### DATA SECTION
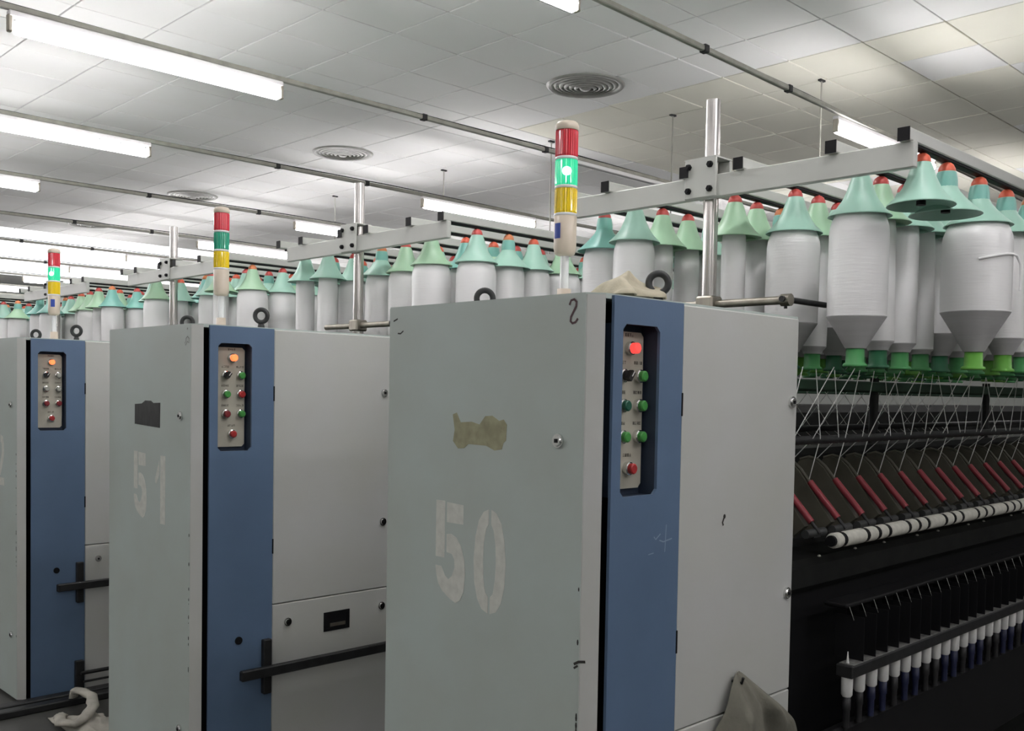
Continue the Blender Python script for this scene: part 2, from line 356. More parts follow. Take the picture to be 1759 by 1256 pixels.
# ------------------------------------------------------------------ machine cabinets
XF = 1.63                                             # cabinet front plane
MACH = {'50': 1.405, '51': 3.262, '52': 5.075, '53': 6.90, '54': 8.74, '55': 10.58}
CW, CD, CH = 0.735, 0.858, 1.80
GLY = {
 '5': [[(0, 1), (.3, 1), (.3, .43), (0, .43)], [(.37, .99), (.92, .98), (.92, .79), (.37, .79)],
       [(.37, .67), (.52, .68), (.7, .65), (.86, .57), (.97, .44), (1, .3), (.96, .13), (.85, .04), (.7, 0), (.5, .03), (.25, .09), (.1, .16), (.03, .25), (0, .34), (.2, .34), (.33, .25), (.44, .22), (.56, .26), (.65, .35), (.64, .43), (.55, .48), (.37, .49)]],
 '0': [[(.46, 1), (.3, .97), (.15, .88), (.05, .72), (0, .5), (.03, .28), (.13, .12), (.28, .03), (.47, 0), (.47, .16), (.38, .2), (.32, .34), (.3, .5), (.32, .67), (.38, .8), (.46, .86)],
       [(.54, 1), (.7, .97), (.85, .88), (.95, .72), (1, .5), (.97, .28), (.87, .12), (.72, .03), (.53, 0), (.53, .16), (.62, .2), (.68, .34), (.7, .5), (.68, .67), (.62, .8), (.54, .86)]],
 '1': [[(.5, 1), (.85, 1), (.85, 0), (.5, 0)], [(.42, .93), (.42, .72), (.2, .58), (.12, .6), (.12, .66)]],
 '2': [[(.03, .72), (.05, .86), (.2, .97), (.46, 1), (.46, .86), (.35, .82), (.32, .7)], [(.54, 1), (.8, .96), (.97, .82), (.97, .64), (.85, .48), (.5, .2), (.2, .2), (.3, .28), (.6, .56), (.68, .68), (.66, .8), (.54, .86)], [(.0, .15), (1, .15), (1, 0), (0, 0)]],
}
def stroke(pts, w):
    L = []; Rr = []
    for i, (u, v) in enumerate(pts):
        a = pts[max(0, i-1)]; b = pts[min(len(pts)-1, i+1)]; dx, dy = b[0]-a[0], b[1]-a[1]; l = math.hypot(dx, dy) or 1
        L.append((u-dy/l*w/2, v+dx/l*w/2)); Rr.append((u+dy/l*w/2, v-dx/l*w/2))
    return L, Rr
def ribbon(mb, pts, w, fn, d, mi=0):
    L, Rr = stroke(pts, w); n = len(pts)
    mb.add([fn(u, v, d) for u, v in L]+[fn(u, v, d) for u, v in Rr], [(i, i+1, n+i+1, n+i) for i in range(n-1)], mi)
FRONT = lambda u, v, d: (-d, u, v)                    # on the front face: u = local y, d outward
SIDEF = lambda u, v, d: (u, -d, v)                    # on the side face: u = local x, d outward
def lock(parent, p, ax, r=.0160):
    def mk():
        mb = MB(); a = Vector((0, 0, 0)); d = Vector(ax)
        mb.cyl(a, d*.006, r, 18, 0); mb.cyl(d*.006, d*.010, r*.8, 18, 0, r2=r*.7)
        return mb
    o = obj('cam_lock', cached('lock%s%.4f' % (ax, r), mk, CHROME), parent, p)
    def slot():
        d = Vector(ax); mb = MB()
        if abs(d.x) > .5: mb.box(-.0115, -.0100, -.0045, .0045, -.0045, .0045)
        else: mb.box(-.0045, .0045, -.0115, -.0100, -.0045, .0045)
        return mb
    obj('key_slot', cached('slot%s' % (ax,), slot, BLACK), o)
def eye(parent, p, rot):
    o = obj('lifting_eye', cached('eyering', lambda: MB().torus((0, 0, .047), .0235, .0085, (0, 1, 0)), RUBBER), parent, p, (0, 0, rot))
    obj('eye_stem', cached('eyestem', lambda: MB().cyl((0, 0, 0), (0, 0, .016), .014, 14, r2=.011), RUBBER), o)
def caption(mb, cx, cz, rnd, y, n=4):
    for q in range(n):
        x = cx+(q-(n-1)/2)*.0078
        for zz in (-.0032, -.0004, .0028):
            if rnd.random() < .8: mb.box(x-.0030, x+.0030, y-.0004, y, cz+zz-.0005, cz+zz+.0005)
        for xx in (-.0022, .0003, .0024):
            if rnd.random() < .6: mb.box(x+xx-.00045, x+xx+.00045, y-.0004, y, cz-.0038, cz+.0036)
def cabinet(no, digits, buttons, label):
    Y0 = MACH[no]; rnd = random.Random(int(no))
    t = thing('machine_cabinet', label, 'cabinet', (XF, Y0, 0))
    z0 = .02
    # carcass (inner, dark in the gaps)
    mb = MB(); mb.box(.0365, CD-.013, .056, CW-.021, z0, CH-.016)
    build('carcass', mb, BLACK, t)
    build('top_cover', MB().prism([(.001, .034), (.036, .006), (CD, .003), (CD, CW), (.001, CW)], lambda u, v, d: (u, v, d), CH-.012, CH), GREY, t)
    # front door wraps round the corner on to the side
    fd = build('front_door', MB().prism([(.0, .033), (.003, .030), (.0352, .0245), (.0352, CW), (0, CW)], lambda u, v, d: (u, v, d), z0, CH-.004), GREY, t)
    build('door_edge_strip', MB().prism([(.0012, .0315), (.0020, .0290), (.0345, .0045), (.0352, .0050), (.0352, .0245), (.003, .030)], lambda u, v, d: (u, v, d), z0, CH-.004), SIDE, t)
    build('rear_side_panel', MB().box(.036, CD, CW-.02, CW, z0, CH-.006, bev=.004), SIDE, t)
    build('end_panel', MB().box(CD-.012, CD, .02, CW-.02, z0, CH-.01), SIDE, t)
    # blue panel with its control window
    bx0, bx1, hx0, hx1, hz0, hz1 = .055, .3135, .087, .222, 1.345, 1.735
    mb = MB(); c = .012
    def ring(d):
        out = [(bx0, z0), (bx1, z0), (bx1, CH-.004), (bx0, CH-.004)]
        hole = [(hx0+c, hz0), (hx1-c, hz0), (hx1, hz0+c), (hx1, hz1-c), (hx1-c, hz1), (hx0+c, hz1), (hx0, hz1-c), (hx0, hz0+c)]
        return [SIDEF(u, v, d) for u, v in out+hole]
    A, B = ring(.004), ring(-.004); vs = A+B
    quads = [(0, 1, 5, 4), (1, 2, 7, 6), (2, 3, 9, 8), (3, 0, 11, 10), (1, 6, 5), (2, 8, 7), (3, 10, 9), (0, 4, 11)]
    mb.add(vs, quads+[tuple(i+12 for i in q) for q in quads]+[(i, (i+1) % 4, 12+(i+1) % 4, 12+i) for i in range(4)]
           + [(4+i, 4+(i+1) % 8, 16+(i+1) % 8, 16+i) for i in range(8)], 0)
    bp = build('blue_panel', mb, BLUE, t)
    # recess box and the plate with its switches
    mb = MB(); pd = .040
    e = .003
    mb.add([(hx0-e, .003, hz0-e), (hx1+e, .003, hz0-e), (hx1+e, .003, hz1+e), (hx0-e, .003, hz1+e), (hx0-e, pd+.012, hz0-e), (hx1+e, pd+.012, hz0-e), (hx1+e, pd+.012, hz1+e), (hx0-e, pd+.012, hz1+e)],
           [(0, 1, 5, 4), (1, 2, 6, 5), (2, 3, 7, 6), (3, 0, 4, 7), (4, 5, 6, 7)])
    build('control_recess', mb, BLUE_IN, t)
    mb = MB(); px0, px1, pz0, pz1 = hx0+.004, hx1-.006, hz0+.013, hz1-.013; c = .01
    mb.prism([(px0+c, pz0), (px1-c, pz0), (px1, pz0+c), (px1, pz1-c), (px1-c, pz1), (px0+c, pz1), (px0, pz1-c), (px0, pz0+c)], SIDEF, -pd, -pd-.004)
    pl = build('control_plate', mb, PLATE, t)
    lm = MB()
    bz = [1.684, 1.620, 1.551, 1.479, 1.405]; xl, xr, xm = .138, .197, .163
    spots = [(xm, bz[0]), (xl, bz[1]), (xr, bz[1]), (xl, bz[2]), (xr, bz[2]), (xl, bz[3]), (xr, bz[3]), (xm, bz[4])]
    for (x, z), code in zip(spots, buttons):
        caption(lm, x, z+.031, rnd, pd)
        b = obj('push_button', cached('bezel', lambda: MB().cyl((0, 0, 0), (0, -.011, 0), .0155, 20).cyl((0, -.011, 0), (0, -.013, 0), .0155, 20, r2=.013), CHROME if code != 'k' else RUBBER), t, (x, pd, z))
        if code == 'k':
            me = cached('knob', lambda: MB().cyl((0, -.012, 0), (0, -.020, 0), .0125, 18, 0).prism([(-.006, -.012), (.006, -.012), (.006, .012), (-.006, .012)], SIDEF, .02, .032, 0).box(-.0012, .0012, -.0328, -.0315, -.002, .012, 1), [BTN['k'], CLEAR])
            obj('selector_knob', me, b, (0, 0, 0), (0, radians(38), 0))
        else:
            lit = code in 'LO'
            h = .022 if not lit else .026
            obj('button_cap', cached('cap'+code, lambda: MB().cyl((0, -.012, 0), (0, -h, 0), .0125, 20).cyl((0, -h, 0), (0, -h-.0025, 0), .0125, 20, r2=.0095), BTN[code]), b)
    tag(build('captions', lm, INK, pl), kind='stuff')
    # side panels beside the blue one
    if no == '50' or True:
        sp = build('side_panel', MB().box(.3165, CD, -.001, .03, .7585, CH-.006, bev=.003), SIDE, t)
        lp = build('lower_panel', MB().box(.3165, CD, -.001, .03, z0, .7555, bev=.003), SIDE, t)
        for z in (1.563, 1.032): lock(sp, (.828, -.001, z), (0, -1, 0))
        lock(lp, (.826, -.001, .683), (0, -1, 0)); lock(lp, (.382, -.001, .683), (0, -1, 0))
        mb = MB(); a0, a1, c0, c1 = .546, .668, .617, .693
        mb.box(a0, a1, -.004, .0, c0, c0+.012); mb.box(a0, a1, -.004, .0, c1-.012, c1); mb.box(a0, a0+.012, -.004, 0, c0+.012, c1-.012); mb.box(a1-.012, a1, -.004, 0, c0+.012, c1-.012)
        mb.box(a0+.012, a1-.012, -.0014, -.0005, c0+.012, c1-.012); hb = build('pull_handle', mb, BLACK, lp)
        build('handle_grip', MB().box(a0+.03, a1-.02, -.0035, -.0012, c0+.016, c0+.03), STAIN, lp)
    lock(fd, (.0, .105, 1.470), (-1, 0, 0))
    lock(fd, (.0, .10, .33), (-1, 0, 0))
    for z in (1.555, .98):
        build('hinge', MB().box(.3115, .3175, -.0055, .0, z-.028, z+.028, bev=.001), BLACK, t)
    build('hole_disc', MB().cyl((.175, -.004, .645), (.175, -.008, .645), .0145, 18), BLACK, t)  # black disc stands for the dark inside a hole
    # bar carried on brackets along the side
    zb = .52 if no != '52' else .562
    br = build('bar_bracket', MB().box(.268, .302, -.028, -.004, zb-.09, zb+.115, bev=.003), DARKM, t)
    build('side_bar', MB().box(.165, .857, -.052, -.028, zb-.019, zb+.019, bev=.004), DARKM, t)
    br = build('bar_bracket', MB().box(.262, .304, -.03, -.004, .02, .175, bev=.003), DARKM, t)
    build('side_bar', MB().tube([(.28, -.045, .115), (.855, -.045, .115)], .010, 8).tube([(.29, -.045, .07), (.855, -.045, .07)], .006, 8), DARKM, t)
    eye(t, (.295, .06, CH), radians(-45)); eye(t, (.315, .72-.02, CH), radians(-45))
    # stencilled number
    mb = MB(); u0 = .529 if no == '50' else .50
    for di, ch in enumerate(digits):
        w, h = (.114, .255); ox = u0-di*(.145 if no == '50' else (.175)); zz = 1.043 if no == '50' else 1.068
        if ch == '1': ox -= 0
        for poly in GLY[ch]:
            mb.prism([(u*w, v*h) for u, v in poly], lambda u, v, d: (-d, ox-u, zz+v-.006*di), 0, .0006)
    build('stencil_number', mb, STENCIL, fd)
    # paint chips along the front edge
    mb = MB()
    for q in range(16):
        z = rnd.choice((rnd.uniform(.7, 1.0), rnd.uniform(.55, .86), rnd.uniform(.2, 1.3))); r = rnd.uniform(.0015, .0045)
        mb.prism([(.036+r*cos(a)*.6, z+r*1.8*sin(a)) for a in [k*pi/3 for k in range(6)]], FRONT, .0, .0009)
    tag(build('paint_chips', mb, CHIP, fd), kind='stuff')
    return t, fd, bp, sp
c50, fd50, bp50, sp50 = cabinet('50', '50', 'LkgGgggr', 'large grey-green machine cabinet with stencilled number 50, nearest the viewer')
c51, fd51, bp51, sp51 = cabinet('51', '51', 'OkggrRgr'.replace('ggr', 'ggr'), 'grey machine cabinet with stencilled number 51 and a dark foil sticker')
c52, fd52, bp52, sp52 = cabinet('52', '52', 'OksssRRr'[:8], 'grey machine cabinet at the left edge, farthest of the three cabinets')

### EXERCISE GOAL
Print, without alteration, the lines from the line with "mb = MB(); pd = .040" to the line with "7), (4, 5, 6, 7)])". Include both of them, and omit every other line.

### EXERCISE OUTPUT
    mb = MB(); pd = .040
    e = .003
    mb.add([(hx0-e, .003, hz0-e), (hx1+e, .003, hz0-e), (hx1+e, .003, hz1+e), (hx0-e, .003, hz1+e), (hx0-e, pd+.012, hz0-e), (hx1+e, pd+.012, hz0-e), (hx1+e, pd+.012, hz1+e), (hx0-e, pd+.012, hz1+e)],
           [(0, 1, 5, 4), (1, 2, 6, 5), (2, 3, 7, 6), (3, 0, 4, 7), (4, 5, 6, 7)])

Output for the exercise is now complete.